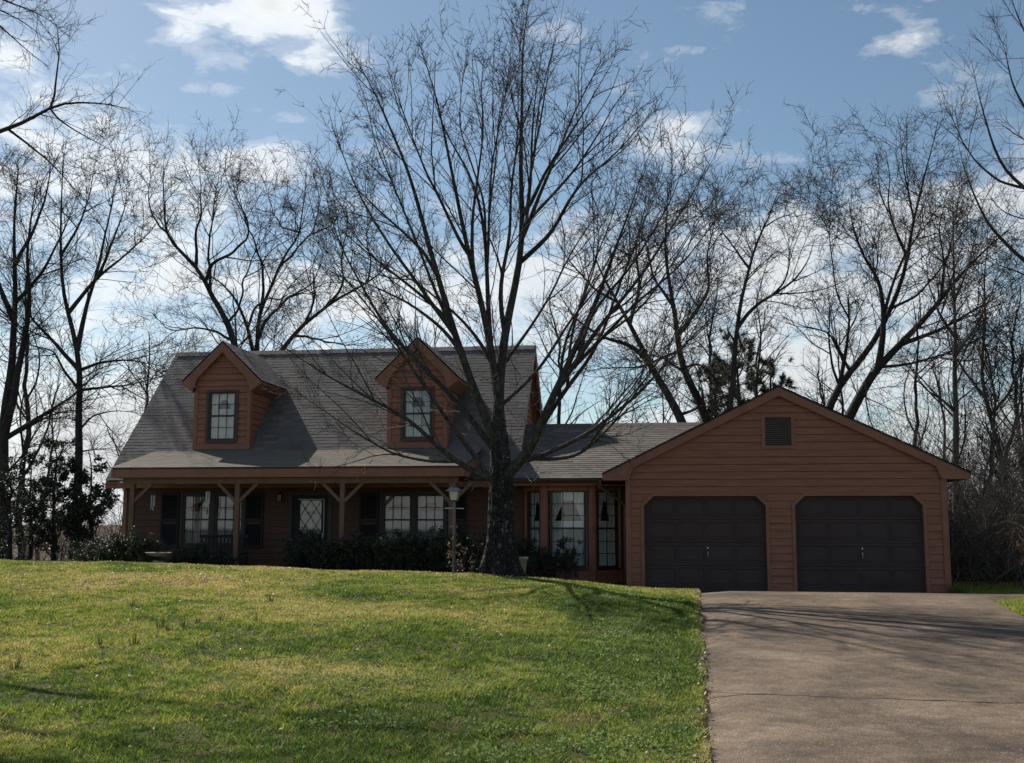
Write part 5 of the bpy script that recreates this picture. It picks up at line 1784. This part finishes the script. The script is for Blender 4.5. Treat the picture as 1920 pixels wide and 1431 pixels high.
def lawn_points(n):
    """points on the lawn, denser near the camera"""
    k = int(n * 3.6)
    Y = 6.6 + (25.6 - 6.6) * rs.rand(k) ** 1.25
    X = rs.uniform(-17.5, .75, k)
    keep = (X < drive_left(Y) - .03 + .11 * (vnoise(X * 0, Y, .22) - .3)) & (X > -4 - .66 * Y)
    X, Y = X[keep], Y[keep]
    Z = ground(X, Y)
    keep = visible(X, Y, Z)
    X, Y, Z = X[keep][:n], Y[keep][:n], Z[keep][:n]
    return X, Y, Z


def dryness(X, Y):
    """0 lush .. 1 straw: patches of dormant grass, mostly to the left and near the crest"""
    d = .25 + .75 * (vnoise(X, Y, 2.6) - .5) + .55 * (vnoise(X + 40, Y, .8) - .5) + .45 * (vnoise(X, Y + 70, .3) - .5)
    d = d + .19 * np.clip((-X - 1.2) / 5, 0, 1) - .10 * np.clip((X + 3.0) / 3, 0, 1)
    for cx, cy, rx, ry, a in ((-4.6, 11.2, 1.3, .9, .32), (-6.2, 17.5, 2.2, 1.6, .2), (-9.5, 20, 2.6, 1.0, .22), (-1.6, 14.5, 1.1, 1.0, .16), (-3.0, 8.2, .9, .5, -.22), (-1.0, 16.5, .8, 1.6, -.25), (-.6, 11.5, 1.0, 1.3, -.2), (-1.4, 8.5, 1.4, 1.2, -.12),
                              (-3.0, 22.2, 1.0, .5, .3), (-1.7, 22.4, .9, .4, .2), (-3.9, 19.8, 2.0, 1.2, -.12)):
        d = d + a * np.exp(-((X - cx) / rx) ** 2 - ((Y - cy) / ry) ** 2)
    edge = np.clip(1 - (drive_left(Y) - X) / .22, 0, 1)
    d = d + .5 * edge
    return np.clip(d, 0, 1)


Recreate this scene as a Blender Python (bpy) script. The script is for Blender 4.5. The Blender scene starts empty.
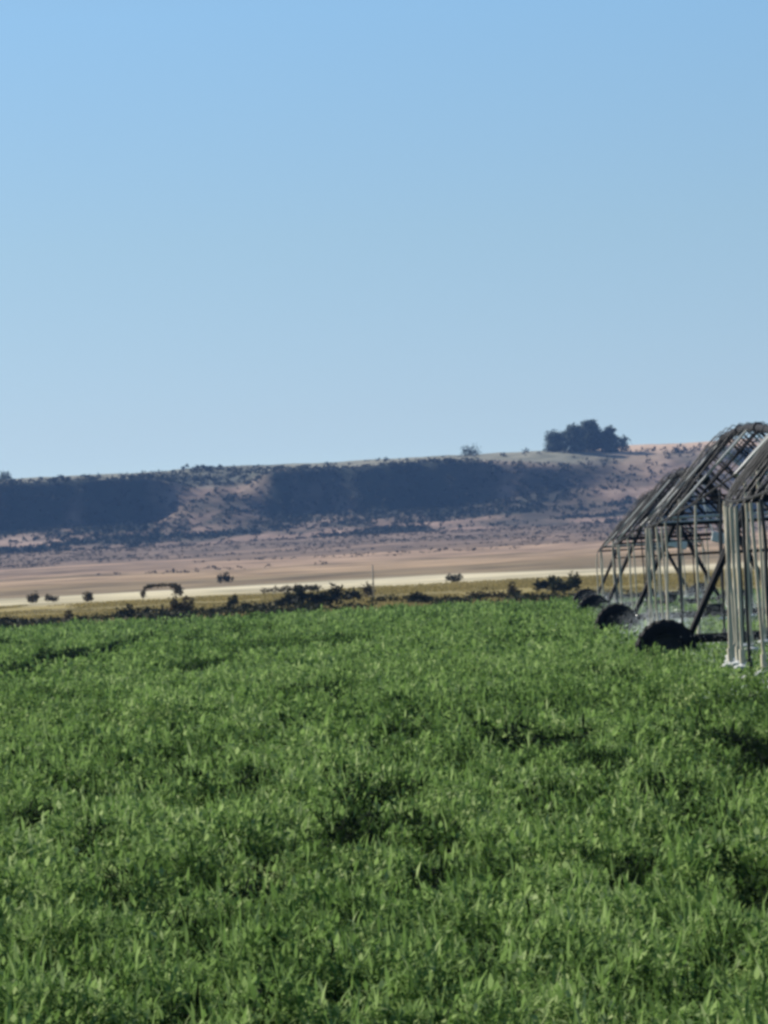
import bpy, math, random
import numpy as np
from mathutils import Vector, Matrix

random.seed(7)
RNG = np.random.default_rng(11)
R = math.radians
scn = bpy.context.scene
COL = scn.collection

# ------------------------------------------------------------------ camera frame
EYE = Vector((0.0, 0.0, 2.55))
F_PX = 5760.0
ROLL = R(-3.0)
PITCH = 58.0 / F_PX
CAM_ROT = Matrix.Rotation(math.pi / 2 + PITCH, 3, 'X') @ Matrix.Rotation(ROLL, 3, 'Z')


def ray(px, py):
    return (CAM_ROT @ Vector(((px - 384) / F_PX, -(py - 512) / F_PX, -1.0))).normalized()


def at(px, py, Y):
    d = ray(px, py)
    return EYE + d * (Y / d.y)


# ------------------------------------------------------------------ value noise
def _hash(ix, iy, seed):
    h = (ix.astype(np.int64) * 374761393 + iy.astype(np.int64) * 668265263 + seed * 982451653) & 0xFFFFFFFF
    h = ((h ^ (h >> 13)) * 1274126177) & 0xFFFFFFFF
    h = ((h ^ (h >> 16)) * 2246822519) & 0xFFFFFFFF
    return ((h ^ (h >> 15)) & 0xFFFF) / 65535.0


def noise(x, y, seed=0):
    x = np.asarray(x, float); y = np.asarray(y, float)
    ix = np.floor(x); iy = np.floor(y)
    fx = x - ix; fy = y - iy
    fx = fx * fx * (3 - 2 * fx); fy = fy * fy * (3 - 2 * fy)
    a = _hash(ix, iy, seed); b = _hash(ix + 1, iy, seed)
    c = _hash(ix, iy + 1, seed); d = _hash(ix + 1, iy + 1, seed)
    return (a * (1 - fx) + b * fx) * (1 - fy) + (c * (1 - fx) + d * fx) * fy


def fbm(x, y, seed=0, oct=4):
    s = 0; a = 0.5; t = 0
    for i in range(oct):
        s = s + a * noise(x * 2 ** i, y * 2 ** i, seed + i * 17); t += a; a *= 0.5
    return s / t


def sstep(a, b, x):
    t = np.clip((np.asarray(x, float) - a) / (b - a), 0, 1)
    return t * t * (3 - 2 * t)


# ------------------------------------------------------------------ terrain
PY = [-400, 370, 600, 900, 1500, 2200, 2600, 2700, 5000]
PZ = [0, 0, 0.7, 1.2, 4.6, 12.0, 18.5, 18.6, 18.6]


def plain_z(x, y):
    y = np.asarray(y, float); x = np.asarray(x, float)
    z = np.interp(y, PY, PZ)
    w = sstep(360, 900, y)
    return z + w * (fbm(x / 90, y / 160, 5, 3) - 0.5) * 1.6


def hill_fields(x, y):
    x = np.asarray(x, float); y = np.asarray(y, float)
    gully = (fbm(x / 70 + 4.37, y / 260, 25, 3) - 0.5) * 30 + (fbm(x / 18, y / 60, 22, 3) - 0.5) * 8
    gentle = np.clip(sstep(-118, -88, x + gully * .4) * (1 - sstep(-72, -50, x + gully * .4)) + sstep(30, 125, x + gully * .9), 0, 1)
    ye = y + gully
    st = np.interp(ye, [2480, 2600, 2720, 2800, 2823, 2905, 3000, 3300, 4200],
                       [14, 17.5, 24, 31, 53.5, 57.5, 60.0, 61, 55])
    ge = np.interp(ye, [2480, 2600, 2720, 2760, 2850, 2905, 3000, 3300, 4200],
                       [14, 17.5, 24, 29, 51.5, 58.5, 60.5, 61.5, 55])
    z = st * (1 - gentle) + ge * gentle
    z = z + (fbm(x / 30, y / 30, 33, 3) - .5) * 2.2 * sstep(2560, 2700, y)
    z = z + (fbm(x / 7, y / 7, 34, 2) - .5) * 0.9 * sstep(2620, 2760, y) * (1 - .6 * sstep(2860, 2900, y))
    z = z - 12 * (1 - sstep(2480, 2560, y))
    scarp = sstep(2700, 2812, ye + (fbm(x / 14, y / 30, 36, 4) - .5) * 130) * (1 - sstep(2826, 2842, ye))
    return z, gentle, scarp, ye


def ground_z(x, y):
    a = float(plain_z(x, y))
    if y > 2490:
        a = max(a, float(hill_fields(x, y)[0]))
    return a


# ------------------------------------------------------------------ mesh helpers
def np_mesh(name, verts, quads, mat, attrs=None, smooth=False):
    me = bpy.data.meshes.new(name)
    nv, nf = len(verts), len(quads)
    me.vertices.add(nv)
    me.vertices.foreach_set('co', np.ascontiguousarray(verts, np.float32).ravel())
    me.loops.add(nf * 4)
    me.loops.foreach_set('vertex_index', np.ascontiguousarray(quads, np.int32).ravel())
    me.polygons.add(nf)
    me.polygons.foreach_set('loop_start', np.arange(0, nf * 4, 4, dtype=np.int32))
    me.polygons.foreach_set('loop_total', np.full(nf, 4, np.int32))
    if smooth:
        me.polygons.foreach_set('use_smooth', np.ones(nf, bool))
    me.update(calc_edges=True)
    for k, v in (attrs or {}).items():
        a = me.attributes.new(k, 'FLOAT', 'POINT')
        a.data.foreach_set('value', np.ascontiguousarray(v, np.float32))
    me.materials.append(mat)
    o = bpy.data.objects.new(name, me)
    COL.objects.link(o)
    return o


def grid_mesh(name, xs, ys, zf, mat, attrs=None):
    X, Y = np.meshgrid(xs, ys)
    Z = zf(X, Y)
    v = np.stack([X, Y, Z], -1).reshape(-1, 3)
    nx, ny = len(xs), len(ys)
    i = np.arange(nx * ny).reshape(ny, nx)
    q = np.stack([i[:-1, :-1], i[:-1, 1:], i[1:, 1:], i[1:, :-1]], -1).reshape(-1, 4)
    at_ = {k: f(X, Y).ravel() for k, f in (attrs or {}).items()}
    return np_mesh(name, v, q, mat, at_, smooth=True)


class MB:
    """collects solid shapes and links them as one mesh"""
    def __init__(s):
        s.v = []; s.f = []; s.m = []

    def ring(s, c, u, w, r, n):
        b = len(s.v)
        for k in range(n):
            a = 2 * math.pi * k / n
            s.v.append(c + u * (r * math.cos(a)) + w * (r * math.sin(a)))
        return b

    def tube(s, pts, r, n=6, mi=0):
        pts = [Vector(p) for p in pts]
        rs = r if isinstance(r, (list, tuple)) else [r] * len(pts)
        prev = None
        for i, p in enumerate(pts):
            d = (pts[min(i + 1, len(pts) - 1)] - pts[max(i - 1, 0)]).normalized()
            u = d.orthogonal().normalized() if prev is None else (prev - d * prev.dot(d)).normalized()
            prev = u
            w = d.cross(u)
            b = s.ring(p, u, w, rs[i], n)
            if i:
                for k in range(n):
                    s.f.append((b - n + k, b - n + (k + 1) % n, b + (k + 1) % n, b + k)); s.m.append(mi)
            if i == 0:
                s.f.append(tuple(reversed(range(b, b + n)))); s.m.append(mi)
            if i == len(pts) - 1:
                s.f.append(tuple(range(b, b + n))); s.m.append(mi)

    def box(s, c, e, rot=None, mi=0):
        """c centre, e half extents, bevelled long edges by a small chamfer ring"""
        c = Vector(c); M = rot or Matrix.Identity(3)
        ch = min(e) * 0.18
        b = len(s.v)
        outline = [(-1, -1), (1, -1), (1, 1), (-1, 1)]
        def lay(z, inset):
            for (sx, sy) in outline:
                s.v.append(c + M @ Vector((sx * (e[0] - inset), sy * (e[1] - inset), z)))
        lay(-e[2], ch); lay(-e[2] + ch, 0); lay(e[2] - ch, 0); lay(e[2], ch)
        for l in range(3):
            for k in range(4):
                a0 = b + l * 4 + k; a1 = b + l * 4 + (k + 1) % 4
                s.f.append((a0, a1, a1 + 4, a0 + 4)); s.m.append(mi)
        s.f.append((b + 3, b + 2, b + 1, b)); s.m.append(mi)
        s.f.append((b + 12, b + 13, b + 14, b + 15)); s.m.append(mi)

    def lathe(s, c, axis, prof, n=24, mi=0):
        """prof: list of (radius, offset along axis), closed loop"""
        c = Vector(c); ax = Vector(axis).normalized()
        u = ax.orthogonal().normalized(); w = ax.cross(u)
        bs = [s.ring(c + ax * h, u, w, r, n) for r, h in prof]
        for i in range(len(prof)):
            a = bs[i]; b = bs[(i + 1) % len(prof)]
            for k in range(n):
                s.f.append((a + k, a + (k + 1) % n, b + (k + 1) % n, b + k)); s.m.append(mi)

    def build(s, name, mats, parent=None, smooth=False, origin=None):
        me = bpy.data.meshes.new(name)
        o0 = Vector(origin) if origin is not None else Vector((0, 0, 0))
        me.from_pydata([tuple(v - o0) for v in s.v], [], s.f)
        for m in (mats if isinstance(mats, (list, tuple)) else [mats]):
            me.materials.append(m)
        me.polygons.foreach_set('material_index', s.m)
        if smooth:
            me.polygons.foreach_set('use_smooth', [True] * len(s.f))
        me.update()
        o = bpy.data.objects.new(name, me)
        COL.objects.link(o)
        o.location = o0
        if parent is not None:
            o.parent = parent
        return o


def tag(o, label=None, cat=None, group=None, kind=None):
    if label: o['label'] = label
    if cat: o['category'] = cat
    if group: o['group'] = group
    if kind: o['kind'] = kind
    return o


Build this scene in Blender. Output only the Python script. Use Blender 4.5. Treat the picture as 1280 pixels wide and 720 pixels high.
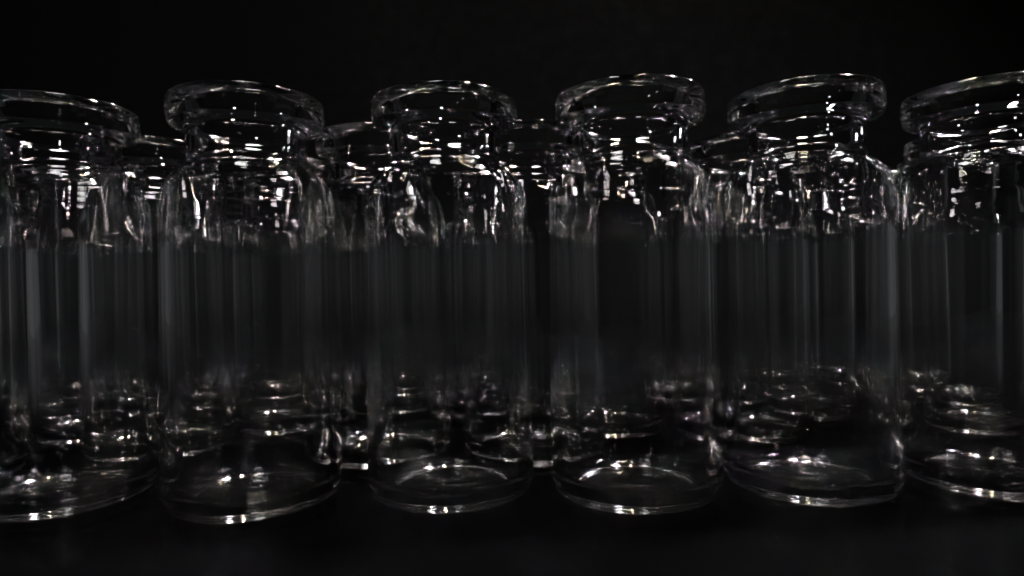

Aim:
Starting at the line that contains "Recreate this scene" and ending at the line that contains "return (CAM_ROT @", give the lines again exactly. Do not include the pictures.

Reply:
Recreate this scene as a Blender Python (bpy) script. The script is for Blender 4.5. The Blender scene starts empty.
import bpy, math, random
import numpy as np
from mathutils import Vector, Matrix

random.seed(7)
RNG = np.random.default_rng(11)
R = math.radians
scn = bpy.context.scene
COL = scn.collection

# ------------------------------------------------------------------ camera frame
EYE = Vector((0.0, 0.0, 2.55))
F_PX = 5760.0
ROLL = R(-3.0)
PITCH = 58.0 / F_PX
CAM_ROT = Matrix.Rotation(math.pi / 2 + PITCH, 3, 'X') @ Matrix.Rotation(ROLL, 3, 'Z')


def ray(px, py):
    return (CAM_ROT @ Vector(((px - 384) / F_PX, -(py - 512) / F_PX, -1.0))).normalized()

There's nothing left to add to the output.